Simply saying "the information we have that was gathered over 130 years ago using procedures that are now known to be deficient, combined with the fact that much of it is also lost or missing, makes it hard for us to know how reliable the facts are that are mentioned in those documents" is saying I think everyone here already knows. If he's trying to convince the converted, that's a bit of a waste of time. He just doesn't recognize that everyone knows the facts are suspect, except most other people get down to trying to establish what the actual facts are, though careful analysis of all the surviving bits of information, and from that rule out the erroneous options. Trevor, however, uses it as an excuse to say any old thing, and just repeat "unsafe" if anyone points out that he's just saying any old thing that comes to mind. That's not helpful. I mean, really, we're on page 47 just trying to establish that when multiple people testified to her wearing an apron that it means we have to accept she was wearing an apron. What's even more bizarre, is Trevor's claim that the two pieces of that apron didn't make up a whole apron, but there wasn't any piece missing from it! That was a new one to me, but it showed that Trevor is only about disagreement. It reminds me of the Monty Python sketch, the argument.
Anyway, in some ways it's a shame. His completely new way of looking at things does create good exercises, to force people to go back and re-examine things just to see if those ideas can be strongly supported. That would be very helpful at times, but it requires him to recognize when the arguments against him outweigh the arguments for, and he should say "Ok, so that idea didn't work; but what about this one ..." Then it because an opportunity to learn, because there's recognition of the strength of the counter case. But Trevor cannot admit someone else is right (see the not-missing-any-pieces-but-still-not-a-whole-apron debacle), and that makes it a pointless exercise.

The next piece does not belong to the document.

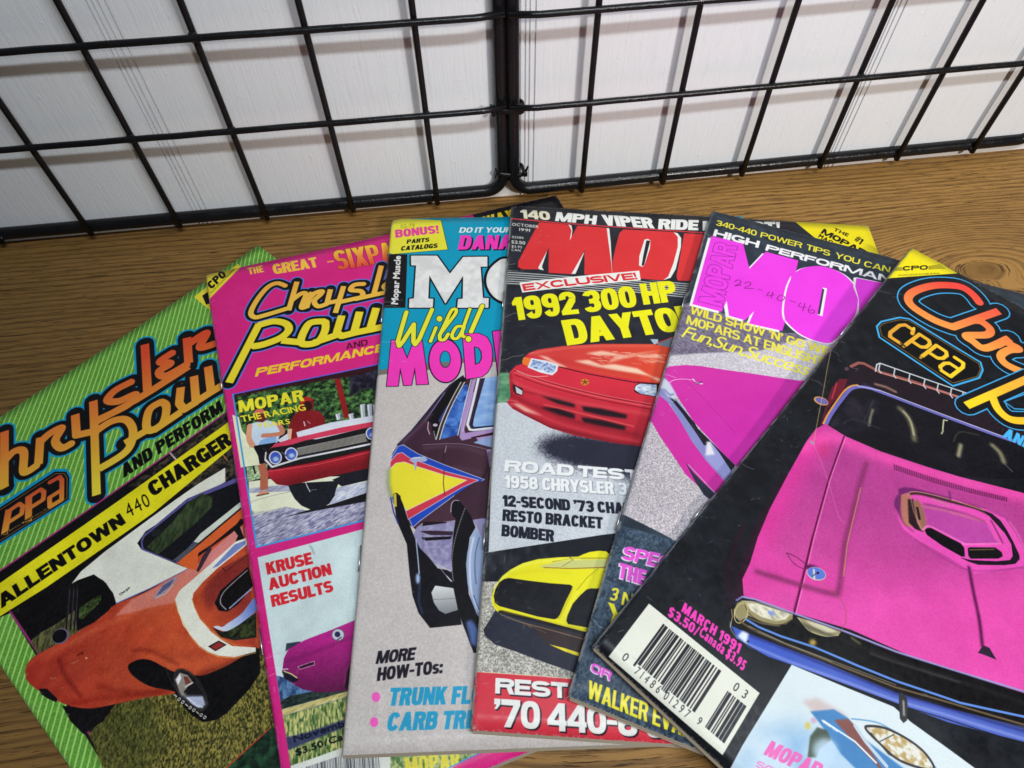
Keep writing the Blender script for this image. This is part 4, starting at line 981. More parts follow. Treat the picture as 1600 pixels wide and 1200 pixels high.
    body = [(180, 860), (200, 770), (250, 690), (330, 610), (380, 560), (520, 390), (640, 240), (740, 130), (860, 40), (888, 70), (1040, 60), (1210, -40), (1800, -40), (1900, 1500), (940, 1400), (700, 1500), (440, 1500), (300, 1400), (190, 1200), (155, 1060), (168, 920)]
    top = g.mask([(100, 20), (860, 30), (888, 76), (1045, 66), (1200, 44), (1900, 0), (1900, 1700), (100, 1700)])
    g.poly(body, grad=((62, 36, 54), (300, 600), (76, 48, 62), (900, 900)), clip=top)
    g.line([(250, 690), (380, 560), (520, 390), (640, 240), (740, 130), (860, 45)], 16, (38, 38, 74), clip=top)
    g.poly([(510, 465), (600, 350), (720, 170), (800, 80), (870, 55), (900, 75), (830, 140), (720, 330), (640, 480), (606, 640), (570, 560), (560, 480)], (20, 18, 24), clip=top)
    g.line([(505, 465), (600, 330), (690, 200)], 5, (140, 160, 210), clip=top); g.poly([(630, 460), (700, 340), (740, 290), (700, 400), (640, 480)], (60, 60, 130), clip=top)
    g.poly([(870, 130), (905, 125), (905, 230), (870, 330), (805, 600), (640, 640), (690, 470), (790, 250)], (54, 100, 196), clip=top); g.noisy([(870, 130), (905, 125), (905, 230), (870, 330), (805, 600), (640, 640), (690, 470), (790, 250)], (30, 64, 150), (96, 150, 226), 18, 18, 44, clip=top, a=.7)
    for dx in (0, 18, 34): g.line([(842 + dx, 102), (740 + dx, 290), (660 + dx, 470), (608 + dx, 640)], 7, (228, 230, 214) if dx != 18 else (60, 56, 50), sm=True, clip=top)
    g.line([(790, 260), (850, 290), (880, 240)], 4, (20, 30, 70), sm=True); g.line([(690, 500), (740, 520), (800, 510)], 4, (20, 30, 70), sm=True)
    g.line([(938, 80), (880, 300), (812, 600)], 8, (222, 226, 234), clip=top)
    g.poly([(950, 76), (985, 72), (920, 340), (870, 540), (880, 580), (1200, 530), (1500, 480), (1500, 620), (1200, 600), (1150, 620), (1010, 660), (980, 620), (850, 650), (828, 620), (850, 420)], (176, 146, 200), clip=top)
    g.poly([(935, 620), (1200, 560), (1400, 520), (1400, 540), (1200, 590), (940, 630)], (62, 16, 26)); g.poly([(960, 670), (1020, 640), (1180, 600), (1400, 560), (1400, 700), (1150, 720), (1040, 690)], (150, 170, 214))
    g.poly([(1070, 60), (1190, 44), (1500, 20), (1500, 480), (1160, 512), (950, 532), (965, 430)], (140, 178, 228), clip=top); g.noisy([(1070, 60), (1190, 44), (1500, 20), (1500, 480), (1160, 512), (950, 532), (965, 430)], (110, 150, 214), (176, 206, 242), 40, 16, 45, a=.6, clip=top)
    g.line([(1045, 66), (1000, 260), (940, 500), (960, 530), (1160, 512), (1400, 480)], 14, (26, 34, 70), clip=top)
    g.line([(1005, 72), (960, 270), (902, 500), (925, 548), (960, 552), (1160, 528), (1400, 500)], 22, (226, 230, 240), clip=top)
    g.line([(480, 690), (700, 680), (860, 684), (1080, 730)], 5, (150, 130, 150), sm=True); g.line([(690, 700), (670, 870), (680, 1160)], 5, (26, 14, 24)); g.line([(705, 700), (690, 760)], 6, (190, 180, 190))
    g.line([(535, 475), (530, 540), (548, 590)], 8, (206, 170, 190)); g.ell((600, 505), 22, 14, (196, 180, 196)); g.line([(585, 560), (605, 640)], 5, (200, 200, 210))
    g.poly([(1080, 735), (1400, 700), (1400, 1000), (1110, 900)], (176, 150, 196)); g.poly([(1140, 850), (1400, 800), (1400, 1300), (1090, 1230), (1100, 980)], (24, 20, 26))
    for P_, w_, c_, a_, b_ in (([(300, 660), (450, 520), (560, 400)], 30, (104, 74, 96), .7, 12), ([(500, 720), (700, 705), (860, 712), (1060, 770)], 26, (100, 74, 92), .6, 12), ([(780, 900), (950, 930), (1060, 960)], 30, (96, 66, 84), .6, 14), ([(1100, 760), (1090, 900), (1050, 1000)], 20, (34, 18, 30), .7, 10), ([(700, 1200), (900, 1150), (1050, 1120)], 40, (48, 26, 42), .7, 16), ([(960, 200), (900, 420), (860, 560)], 12, (214, 190, 226), .7, 4)):
        g.line(P_, w_, c_, sm=True, a=a_, blur=b_, clip=top)
    WH = (222, 224, 240)
    def st(P, c): g.poly(P, c); g.line(P, 6, WH, closed=True, a=.85)
    st([(188, 815), (250, 705), (300, 690), (440, 775), (680, 875), (1060, 1015), (948, 1085), (780, 1165), (456, 1404), (390, 1464), (330, 1330), (190, 1200)], (34, 74, 190))
    st([(178, 850), (240, 775), (290, 762), (360, 812), (690, 938), (1005, 1022), (850, 1090), (345, 1390), (320, 1300), (178, 1100)], (212, 56, 78))
    st([(165, 925), (230, 862), (310, 850), (420, 890), (690, 975), (895, 1022), (672, 1140), (330, 1308), (270, 1210), (215, 1180), (180, 1160), (160, 1060)], (242, 228, 54))
    g.line([(165, 925), (160, 1050), (190, 1190)], 40, (150, 160, 120), blur=10, a=.7); g.line([(684, 930), (676, 1050), (690, 1165)], 7, (110, 40, 40)); g.poly([(205, 1150), (240, 1140), (275, 1170), (280, 1240), (215, 1240)], (30, 26, 20)); g.line([(215, 1150), (222, 1240)], 12, (200, 180, 40))
    g.poly([(355, 835), (400, 805), (500, 800), (530, 830), (500, 850), (430, 845), (420, 930), (410, 930), (400, 862)], (170, 180, 214)); g.line([(380, 815), (460, 810)], 6, (240, 240, 244))
    g.view(560, 760, 5)
    g.poly([(455, 320), (500, 285), (690, 290), (770, 262), (900, 250), (1060, 250), (1060, 480), (990, 480), (940, 350), (850, 180), (780, 400), (730, 660), (620, 625), (560, 565), (500, 520), (430, 380)], (150, 144, 186))
    g.noisy([(480, 300), (770, 262), (730, 660), (620, 625), (500, 520)], (128, 122, 166), (172, 166, 200), 10, 10, 46, a=.8)
    g.poly([(480, 350), (560, 345), (740, 352), (735, 382), (560, 380)], (60, 40, 58)); g.poly([(490, 400), (730, 390), (720, 412), (520, 425)], (26, 22, 30)); g.poly([(478, 290), (505, 275), (500, 310), (690, 285), (690, 278), (520, 275)], (34, 24, 34))
    g.poly([(750, 70), (900, -30), (1060, -60), (1060, 250), (960, 250), (890, 262), (800, 130), (760, 250), (725, 180), (725, 130)], (70, 44, 60))
    g.poly([(275, 60), (300, 48), (322, 75), (350, 140), (400, 300), (440, 400), (480, 480), (560, 565), (620, 640), (735, 660), (770, 900), (808, 1080), (560, 1106), (470, 990), (422, 850), (400, 690), (378, 452), (300, 270), (285, 170)], (26, 24, 32))
    g.line([(252, 90), (275, 200), (310, 290)], 10, (60, 70, 150)); g.poly([(275, 60), (296, 56), (300, 160), (280, 158)], (214, 190, 50))
    g.line([(450, 415), (465, 560), (475, 680)], 9, (190, 206, 236), a=.9); g.ell((465, 720), 16, 42, (170, 196, 240), blur=6); g.line([(480, 760), (470, 900), (500, 990)], 14, (60, 76, 120), blur=6, a=.8)
    g.line([(515, 410), (560, 540), (640, 640), (720, 740)], 4, (190, 186, 206)); g.line([(620, 610), (725, 665)], 8, (200, 196, 214)); g.line([(690, 700), (730, 742)], 7, (220, 214, 226))
    g.poly([(570, 830), (600, 775), (742, 795), (778, 965), (680, 996), (630, 970), (590, 910)], grad=((226, 228, 228), (640, 780), (134, 136, 142), (670, 990))); g.line([(575, 885), (760, 875)], 4, (120, 120, 130))
    g.poly([(722, 150), (745, 108), (785, 110), (830, 160), (880, 230), (915, 320), (870, 400), (842, 600), (862, 840), (915, 970), (980, 1080), (1010, 1300), (900, 1300), (790, 1010), (745, 800), (725, 560), (742, 370), (760, 250), (735, 230)], (24, 22, 28))
    g.ring((0, 0), 1, 1, 1); g.line([(722, 200), (728, 140), (750, 110), (785, 112)], 5, (200, 190, 206), sm=True)
    for k in range(46):
        t = k / 45; x = 832 - 105 * math.sin(t * 1.9) ** 1.0 + (0 if t < .7 else (t - .7) * 30); y = 172 + 560 * t; g.ell((x, y), 5, 3.4, (200, 198, 206), a=.8)
    g.poly([(918, 318), (880, 390), (850, 520), (842, 620), (852, 760), (880, 880), (925, 1000), (990, 1085), (1060, 1100), (1060, 480), (990, 470), (950, 380)], (156, 174, 212)); g.line([(900, 400), (872, 560), (880, 800), (940, 980)], 12, (216, 226, 240), sm=True, blur=3); g.line([(945, 400), (915, 520), (910, 640), (920, 760)], 10, (96, 112, 150), sm=True, a=.8); g.line([(900, 850), (940, 960)], 8, (50, 80, 150), a=.8)
    g.poly([(842, 1060), (880, 1040), (950, 1130), (960, 1200), (930, 1260), (880, 1230)], (84, 110, 170), blur=10)
    g.view(480, 960, 5)
    g.text('MORE', (533, 388), (836, 357), (556, 286), (34, 30, 42), bold=.11, track=.06); g.text('HOW-TOs:', (543, 522), (1056, 458), (556, 416), (34, 30, 42), bold=.11, track=.06)
    g.ell((537, 645), 34, 39, (248, 96, 196)); g.ell((523, 842), 33, 38, (248, 96, 196))
    CY = (36, 160, 205)
    g.text('TRUNK FLOORS', (630, 715), (1640, 690), (655, 574), CY, bold=.12, track=.07); g.text('CARB TRICKS', (615, 912), (1560, 884), (645, 766), CY, bold=.12, track=.07)
    rg = np.random.default_rng(8)
    for k in range(140):
        x, y = rg.uniform(30, 400), rg.uniform(-1900, 1050); g.line([(x, y), (x + rg.uniform(-9, 9), y + rg.uniform(-6, 6))], rg.uniform(1.5, 4), (70, 60, 60), a=rg.uniform(.3, .9))
    g.tone(g.mask([(560, 590), (900, 560), (1000, 1300), (500, 1300)]), .03, 60, 3)
    return g.finish('cover_teal_print', 1.0, dict(spine=.30, scuffs=130, edge=(225, 220, 214)))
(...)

But what does "unsafe" really mean? Trevor tries to suggest that if something is not 100% accurate it is unsafe. And I've used that against him to prove a point. But it's not true, is it. It's not something must be 100% safe, because if there's only a 0.1% chance of it being wrong, and 99.9% chance of it being right, then the odds are 999:1 that it is correct. That is a safe bet. If, however, there's a 50% chance of right and 50% chance of being wrong, the odds are 1:1, no better than a coin flip, and that would be an unsafe point to make a pillar of a case on. And truly unsafe is to build a case on something where the odds are in favor of it being wrong, so 75% likely to be wrong and only 25% correct, and it's 3:1 that information is wrong. Meaning, the "safety" of the information is more about the odds ratio than whether something has a 0% or 100% chance of being correct.
And when we combine all the data, the odds of all the witnesses we have saying she was wearing an apron, notwithstanding one could suggest those are given with various degrees of confidence, and then being wrong about that are well in favour of her wearing an apron. It's safe to make that claim, even though there is a non zero percentage chance they all could be wrong. It's just such a small probability that they could be wrong that it becomes very very unsafe to go with that idea, which Trevor does.